** begin Data listing **

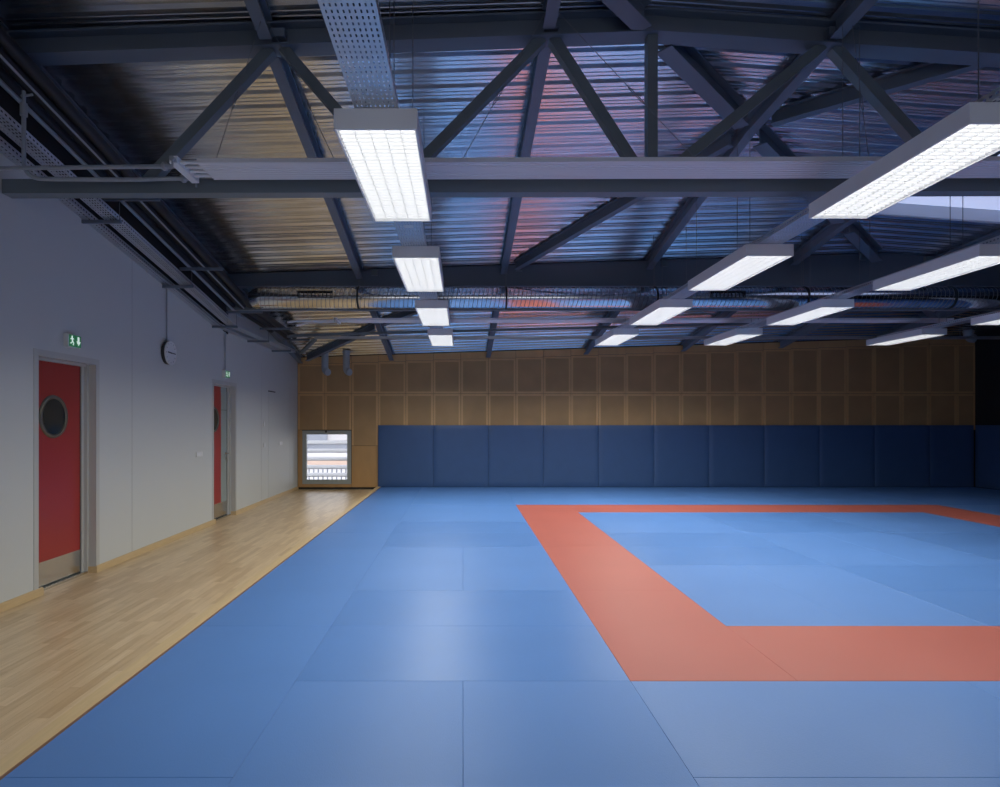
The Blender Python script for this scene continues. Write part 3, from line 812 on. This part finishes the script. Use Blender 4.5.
# trays along the left wall: follow the roof, then level off
def wall_path(y):
    return H + (2.175-.163*(y-6) if y < 9.8 else 1.5556)
def wall_tray(off, W, key, cols, L0, L1, label):
    r = thing('cable_tray', label, 'cable tray', lw(L0, off, wall_path(L0)), 'cable trays on the left wall')
    mb = MB(); tray_grid(mb, lambda s, u, v: lw(L0+s, off+u, wall_path(L0+s)+v), L1-L0, W, key, cols, W/(cols+.6), .045, W/(cols+.6)*.45, .022, .055)
    mb.build('tray', r)
wall_tray(.055, .10, 'galv', 2, 2.5, 12.97, 'narrow perforated cable tray fixed tight along the top of the left wall')
wall_tray(.300, .145, 'galv', 5, 2.5, 13.4, 'wider perforated cable tray standing off the left wall')
for i, yy in enumerate((6.36, 8.10, 9.75, 11.4, 12.9)):
    z = wall_path(yy)-.022
    r = thing('tray_bracket', 'dark steel bracket bar under the left wall trays, %s from the front' % ORD[i], 'bracket', lw(yy, .2, z), 'brackets under the wall trays')
    mb = MB(); mb.bar(lw(yy, .0, z), lw(yy, .40, z), .03, .035, 'steel'); mb.build('arm', r)
    mb = MB(); mb.tube([lw(yy, .385, z), lw(yy, .385, z+.20)], .004, 'wire', 6); mb.build('rod', r)
    z2 = z+.235
    mb = MB(); mb.bar(lw(yy, .23, z2), lw(yy, .80, z2), .03, .035, 'steel'); mb.build('pipe_rail', r)

# black insulated pipes and one bare pipe along the eaves
def pipe_z(y, d): return H + d + (.17*(10.05-y) if y < 10.05 else -.045*(y-10.05))
def eave_pipe(off, d, rr, key, y0_, y1_, label, nm='pipe'):
    pts = [lw(y, off, pipe_z(y, d)) for y in (y0_, 4, 6, 8, 9.6, 10.0, 10.1, 10.5, 12, y1_) if y0_ <= y <= y1_]
    mb = MB(); mb.tube(pts, rr, key, 12); tag(mb.build(nm), label, 'pipe', 'pipes along the left eaves')
eave_pipe(.20, 1.96, .055, 'black_pipe', 2.5, 12.2, 'black insulated pipe along the left eaves, closest to the wall')
eave_pipe(.36, 1.95, .065, 'black_pipe', 2.5, 12.85, 'black insulated pipe along the left eaves, middle of three')
eave_pipe(.49, 1.95, .055, 'black_pipe', 2.5, 12.85, 'black insulated pipe along the left eaves, farthest from the wall')
eave_pipe(.27, 1.82, .020, 'grey_pipe', 2.5, 10.3, 'thin bare grey pipe running below the black eaves pipes')
eave_pipe(.45, 1.84, .010, 'grey_pipe', 2.5, 9.9, 'thin grey cable tube beside the bare eaves pipe')

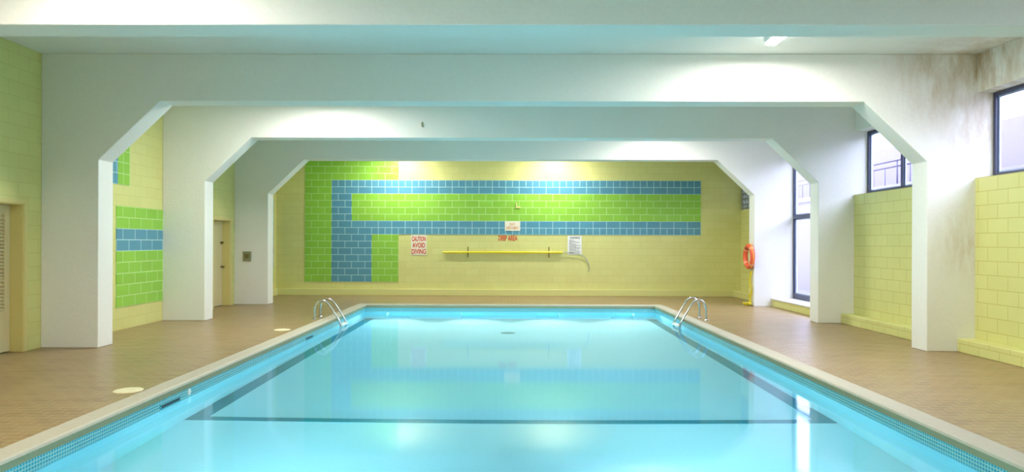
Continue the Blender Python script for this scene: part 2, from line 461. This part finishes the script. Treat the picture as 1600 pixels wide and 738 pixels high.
# water body: its sides and bottom sit just inside the basin walls, so only the top surface is seen
bm = bmesh.new(); box(bm, -PX-.02, PX+.02, PY0-.02, PY1+.55, -1.75, WZ)
water = tag(obj('pool_water', bm, 'water'), 'still turquoise water filling the swimming pool', 'water', kind='stuff')
# main drain on the deep floor
bm = bmesh.new(); lathe(bm, [(.16, 0), (.16, .012), (.13, .02), (.02, .022)], 32)
dr = obj('floor_drain', bm, 'marking'); dr.location = (-.05, 14.7, zf(14.7)); tag(dr, 'small dark round drain on the deep pool floor', 'drain')

# ------------------------------------------------------------------ ladders
def make_ladder(sx, yn, yf, top, label):
    root = empty('pool_ladder', (sx*4.05, (yn+yf)/2, 0), label, 'ladder', 'steel pool ladders')
    k = top/.40
    prof = [(0, 0), (0, .12*k), (0, .22*k), (.03, .31*k), (.09, .375*k), (.17, .40*k), (.245, .37*k), (.31, .295*k), (.39, .17*k), (.47, .04), (.525, -.06), (.545, -.16), (.545, -.5), (.545, -1.0)]
    hw = (yf-yn)/2
    for dy in (-hw, hw):
        bm = bmesh.new(); tube(bm, smooth_path([(-sx*u, dy, z) for u, z in prof], 5), .021, 14)
        obj('rail', bm, 'steel', root)
        bm = bmesh.new(); lathe(bm, [(.055, 0), (.055, .008), (.035, .02), (.022, .026)], 28, (0, dy, 0))
        tag(obj('deck_flange', bm, 'steel', root))
    for z in (-.125, -.42, -.72):
        bm = bmesh.new(); box(bm, *sorted((-sx*.50, -sx*.60)), -hw, hw, z-.018, z+.018)
        obj('tread', bm, 'white_plastic', root, .008)
    return root
make_ladder(-1, 14.0, 14.43, .385, 'steel pool ladder with twin handrails on the left pool edge')
make_ladder(1, 14.05, 14.54, .43, 'steel pool ladder with twin handrails on the right pool edge')

# ------------------------------------------------------------------ skimmer lids, mouths, wall fitting
def lid(x, y, label):
    r = empty('skimmer_hatch', (x, y, 0), label, 'lid', 'cream skimmer lids on the left deck')
    bm = bmesh.new(); lathe(bm, [(.145, 0), (.145, .006), (.138, .010), (.128, .010)], 40); obj('lid_rim', bm, 'lid', r)
    bm = bmesh.new(); lathe(bm, [(.124, .002), (.124, .011), (.118, .013), (.02, .014)], 40); obj('lid_disc', bm, 'lid', r)
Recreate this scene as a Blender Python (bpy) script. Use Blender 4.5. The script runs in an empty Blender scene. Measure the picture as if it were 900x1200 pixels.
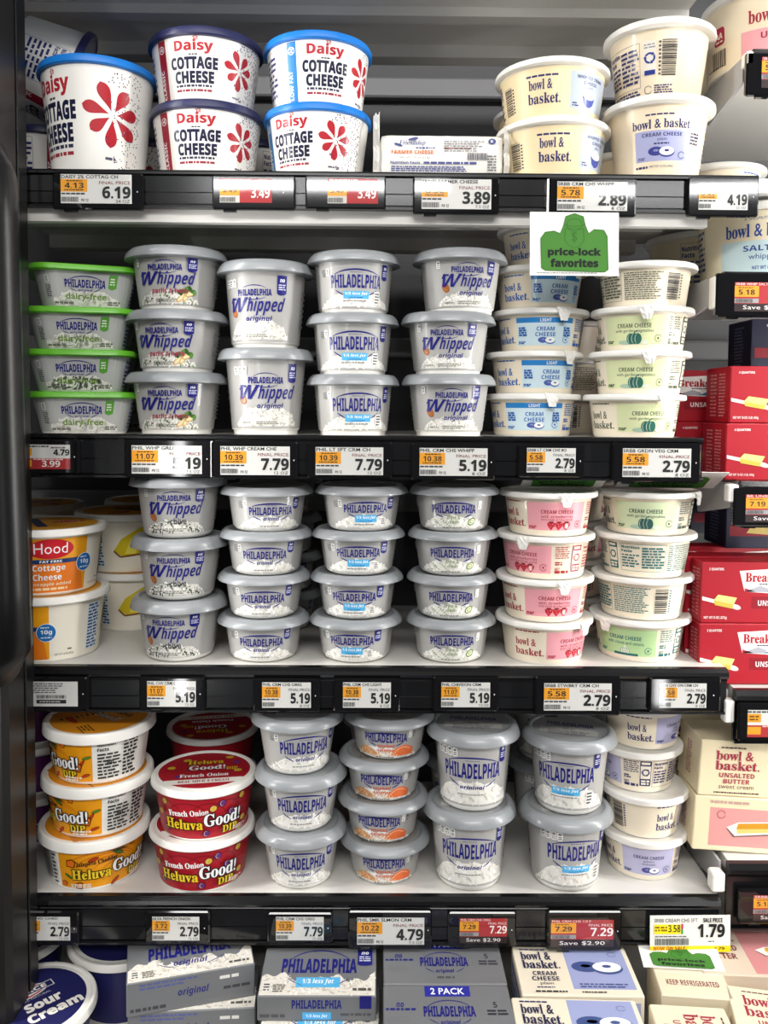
import bpy, math, random
from mathutils import Vector, Matrix
random.seed(11)
C = bpy.context.scene.collection
SC = bpy.context.scene
R_ = math.radians

# ---------------------------------------------------------------- camera
F_PX, PY_ = 1000.0, 532.0
CAM = (0.0, -0.97, 1.45)
PITCH, YAW, ROLL = R_(3.0), R_(0.53), R_(0.41)
_f = Vector((math.sin(YAW)*math.cos(PITCH), math.cos(YAW)*math.cos(PITCH), -math.sin(PITCH)))
_r = Vector((math.cos(YAW), -math.sin(YAW), 0)); _u = _r.cross(_f)
_r2 = _r*math.cos(ROLL) + _u*math.sin(ROLL); _u2 = _u*math.cos(ROLL) - _r*math.sin(ROLL)
_cd = bpy.data.cameras.new('camera'); _cam = bpy.data.objects.new('camera', _cd); C.objects.link(_cam)
_cam.matrix_world = Matrix(((_r2.x, _u2.x, -_f.x, CAM[0]), (_r2.y, _u2.y, -_f.y, CAM[1]), (_r2.z, _u2.z, -_f.z, CAM[2]), (0, 0, 0, 1)))
_cd.sensor_fit = 'VERTICAL'; _cd.sensor_height = 36; _cd.lens = F_PX/1200*36
_cd.shift_y = -(600-PY_)/1200; _cd.clip_start = .02
SC.camera = _cam

# ---------------------------------------------------------------- world, lights, exposure
W = bpy.data.worlds.new('store_air'); SC.world = W; W.use_nodes = True
W.node_tree.nodes['Background'].inputs[0].default_value = (1, .99, .97, 1)
W.node_tree.nodes['Background'].inputs[1].default_value = 0.05
vs = SC.view_settings
SC.display_settings.display_device = 'sRGB'
vs.view_transform = 'Standard'; vs.look = 'None'; vs.gamma = 1.0; vs.use_curve_mapping = False
vs.exposure = 0.0
SC.cycles.use_denoising = True
SC.cycles.max_bounces = 6; SC.cycles.diffuse_bounces = 3; SC.cycles.glossy_bounces = 3
SC.cycles.caustics_reflective = False; SC.cycles.caustics_refractive = False
def area(name, loc, target, sx, sy, watts, col=(1, 1, 1)):
    l = bpy.data.lights.new(name, 'AREA'); l.shape = 'RECTANGLE'; l.size = sx; l.size_y = sy; l.energy = watts; l.color = col
    o = bpy.data.objects.new(name, l); C.objects.link(o); o.location = loc
    d = Vector(target) - Vector(loc)
    o.rotation_euler = d.to_track_quat('-Z', 'Y').to_euler()
    return o
# LED strips on the two door mullions (upright, just inside the case)
area('led_strip_left', (-.56, -.17, 1.62), (.15, .10, 1.60), .035, 1.15, 8.0, (1, .98, .95))
area('led_strip_right', (.86, -.20, 1.58), (.1, .10, 1.53), .035, 1.25, 11.0, (1, .98, .95))
# ceiling fixtures of the aisle
area('aisle_light_near', (0.15, -1.15, 3.1), (0.1, 0, 1.4), 2.2, .35, 13, (1, .975, .945))
area('aisle_light_mid', (0.2, -2.9, 3.1), (0.1, 0, 1.4), 2.4, .4, 66, (1, .975, .945))
area('aisle_tube', (-.42, -6.1, 3.262), (-.42, 0, 1.7), 2.0, .066, 26)
area('aisle_tube', (2.6, -6.1, 3.262), (1.9, 0, 1.7), 1.7, .066, 22)
# lit mullions of the case across the aisle
area('far_led_strip', (-.93, -3.1, .75), (-.2, 0, 1.2), .05, 1.3, 5)
area('far_led_strip', (1.38, -3.1, .55), (.3, 0, 1.1), .05, 1.0, 4)

# ---------------------------------------------------------------- colours and materials
def lin(h):
    h = h.lstrip('#'); h = ''.join(c*2 for c in h) if len(h) == 3 else h; out = []
    for i in (0, 2, 4):
        c = int(h[i:i+2], 16)/255
        out.append(c/12.92 if c <= .04045 else ((c+.055)/1.055)**2.4)
    return tuple(out)
_mats = {}
def mat(name, col, rough=.5, metal=0., spec=.5, coat=0., sss=0., noise=0., nscale=30., trans=0., bump=0.):
    if name in _mats: return _mats[name]
    m = bpy.data.materials.new(name); m.use_nodes = True; nt = m.node_tree; b = nt.nodes['Principled BSDF']
    c = lin(col)
    b.inputs['Base Color'].default_value = (*c, 1); b.inputs['Roughness'].default_value = rough
    b.inputs['Metallic'].default_value = metal; b.inputs['Specular IOR Level'].default_value = spec
    b.inputs['Coat Weight'].default_value = coat; b.inputs['Coat Roughness'].default_value = .08
    if sss:
        b.inputs['Subsurface Weight'].default_value = sss; b.inputs['Subsurface Radius'].default_value = (.01, .009, .007); b.inputs['Subsurface Scale'].default_value = .6
    if noise or bump:
        tc = nt.nodes.new('ShaderNodeTexCoord'); n = nt.nodes.new('ShaderNodeTexNoise'); n.inputs['Scale'].default_value = nscale; n.inputs['Detail'].default_value = 4
        nt.links.new(tc.outputs['Object'], n.inputs['Vector'])
        if noise:
            r = nt.nodes.new('ShaderNodeMapRange'); r.inputs[3].default_value = 1-noise; r.inputs[4].default_value = 1+noise
            x = nt.nodes.new('ShaderNodeVectorMath'); x.operation = 'SCALE'; x.inputs[0].default_value = c
            nt.links.new(n.outputs['Fac'], r.inputs[0]); nt.links.new(r.outputs[0], x.inputs['Scale']); nt.links.new(x.outputs[0], b.inputs['Base Color'])
        if bump:
            bp = nt.nodes.new('ShaderNodeBump'); bp.inputs['Strength'].default_value = bump; bp.inputs['Distance'].default_value = .002
            nt.links.new(n.outputs['Fac'], bp.inputs['Height']); nt.links.new(bp.outputs['Normal'], b.inputs['Normal'])
    _mats[name] = m; return m
def print_mat(name, rough, coat, metal=0.):
    m = bpy.data.materials.new(name); m.use_nodes = True; nt = m.node_tree; b = nt.nodes['Principled BSDF']
    a = nt.nodes.new('ShaderNodeAttribute'); a.attribute_name = 'ink'
    nt.links.new(a.outputs['Color'], b.inputs['Base Color'])
    b.inputs['Roughness'].default_value = rough; b.inputs['Coat Weight'].default_value = coat; b.inputs['Coat Roughness'].default_value = .03; b.inputs['Specular IOR Level'].default_value = .35
    b.inputs['Metallic'].default_value = metal
    _mats[name] = m; return m
INK = print_mat('printed_plastic', .36, .12)
INKBOX = print_mat('printed_carton', .45, 0)
INKSCR = print_mat('printed_screen', .6, 1.0)
INKPAPER = print_mat('printed_paper', .7, 0)
M_white = mat('white_plastic', '#f2f0ea', .38, sss=.0)
M_cream = mat('cream_plastic', '#f3e6cb', .36, noise=.02)
M_creamwh = mat('off_white_plastic', '#f4eee2', .36)
M_grey = mat('grey_lid_plastic', '#919598', .30, noise=.03, coat=.15)
M_navy = mat('navy_lid_plastic', '#23264f', .35)
M_blue = mat('blue_lid_plastic', '#1677cf', .35)
M_green = mat('green_lid_plastic', '#62b52a', .35)
M_black = mat('black_plastic', '#17171a', .32, noise=.05, coat=.2)
M_rail = mat('rail_black', '#111113', .2, noise=.06)
M_strip = mat('rail_insert', '#1a1b1d', .14, noise=.05)
M_steel = mat('painted_steel_white', '#dad8d3', .4, noise=.03, nscale=9)
M_under = mat('painted_steel_grey', '#a9a9ab', .45, noise=.04, nscale=7)
M_wall = mat('case_liner_dark', '#434346', .5, noise=.07, nscale=5)
M_wall2 = mat('case_liner_mid', '#7c7c80', .45, noise=.05, nscale=5)
M_frame = mat('door_frame_dark', '#161412', .42, noise=.08, nscale=14)
M_handle = mat('door_handle_black', '#0b0b0c', .35)

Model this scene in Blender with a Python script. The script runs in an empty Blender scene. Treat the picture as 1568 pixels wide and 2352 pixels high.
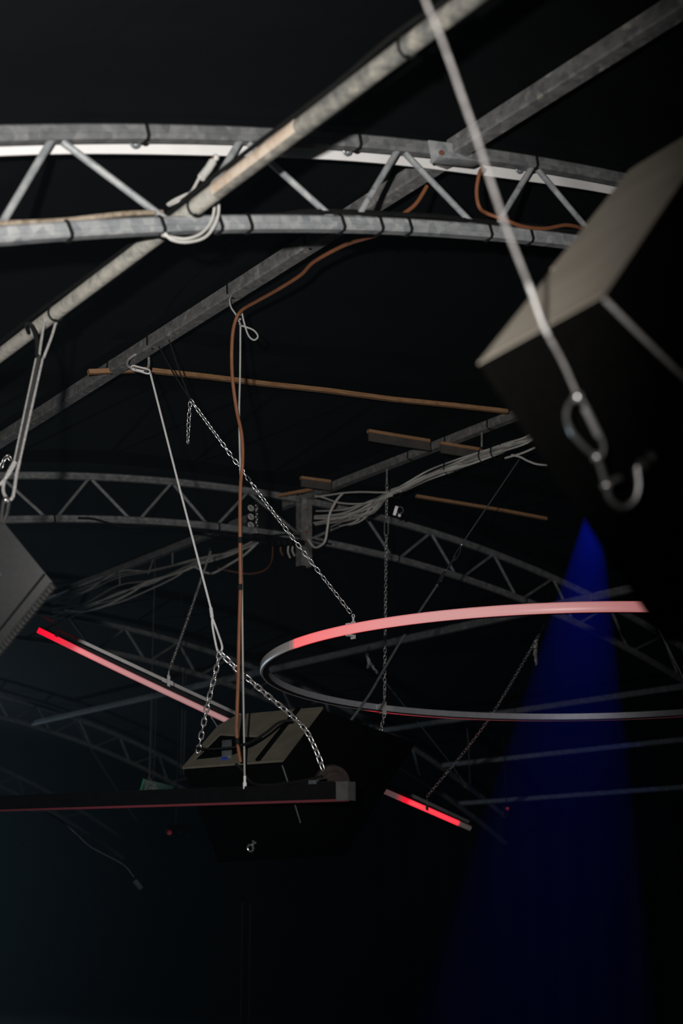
import bpy, bmesh, math, random
import numpy as np
from mathutils import Vector, Matrix

# ------------------------------------------------------------------ camera, light, haze
SC = bpy.context.scene
COL = SC.collection
random.seed(7)
CX, CY, FPX = 784.0, 1176.0, 3268.0
PITCH, ROLL, YAW = math.radians(14.6246), -0.0057, math.radians(35.46)
_F = np.array([math.sin(YAW)*math.cos(PITCH), math.cos(YAW)*math.cos(PITCH), math.sin(PITCH)])
_R = np.array([math.cos(YAW), -math.sin(YAW), 0.0])
_U = np.cross(_R, _F)
_R, _U = math.cos(ROLL)*_R+math.sin(ROLL)*_U, -math.sin(ROLL)*_R+math.cos(ROLL)*_U
_C = np.array([0.0, 0.0, 1.7])

cam_d = bpy.data.cameras.new('camera')
cam_d.sensor_fit = 'VERTICAL'; cam_d.sensor_height = 36.0; cam_d.lens = FPX/2352*36
cam_d.clip_start = 0.05; cam_d.clip_end = 200
cam_d.dof.use_dof = True; cam_d.dof.focus_distance = 6.6; cam_d.dof.aperture_fstop = 2.35
cam = bpy.data.objects.new('camera', cam_d); COL.objects.link(cam)
cam.matrix_world = Matrix(((_R[0], _U[0], -_F[0], _C[0]), (_R[1], _U[1], -_F[1], _C[1]),
                           (_R[2], _U[2], -_F[2], _C[2]), (0, 0, 0, 1)))
SC.camera = cam
SC.view_settings.view_transform = 'Standard'; SC.view_settings.look = 'None'
SC.view_settings.exposure = 0.0; SC.view_settings.gamma = 1.0
SC.view_settings.use_curve_mapping = False
SC.cycles.use_denoising = True
SC.cycles.volume_bounces = 0
SC.cycles.max_bounces = 4
SC.cycles.sample_clamp_indirect = 2.0

world = bpy.data.worlds.new('hall_air'); SC.world = world; world.use_nodes = True
wn = world.node_tree
wn.nodes['Background'].inputs[0].default_value = (0.35, 0.5, 0.62, 1)
wn.nodes['Background'].inputs[1].default_value = 0.0
vs = wn.nodes.new('ShaderNodeVolumeScatter')
vs.inputs['Color'].default_value = (0.66, 0.88, 1.0, 1); vs.inputs['Density'].default_value = 0.003
vs.inputs['Anisotropy'].default_value = 0.74
wn.links.new(vs.outputs[0], wn.nodes['World Output'].inputs['Volume'])


def V(a): return Vector((float(a[0]), float(a[1]), float(a[2])))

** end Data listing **

• [To be done]: Count the lines above that contain the word "Treat", and give only that number.

• [Result of the exercise]: 2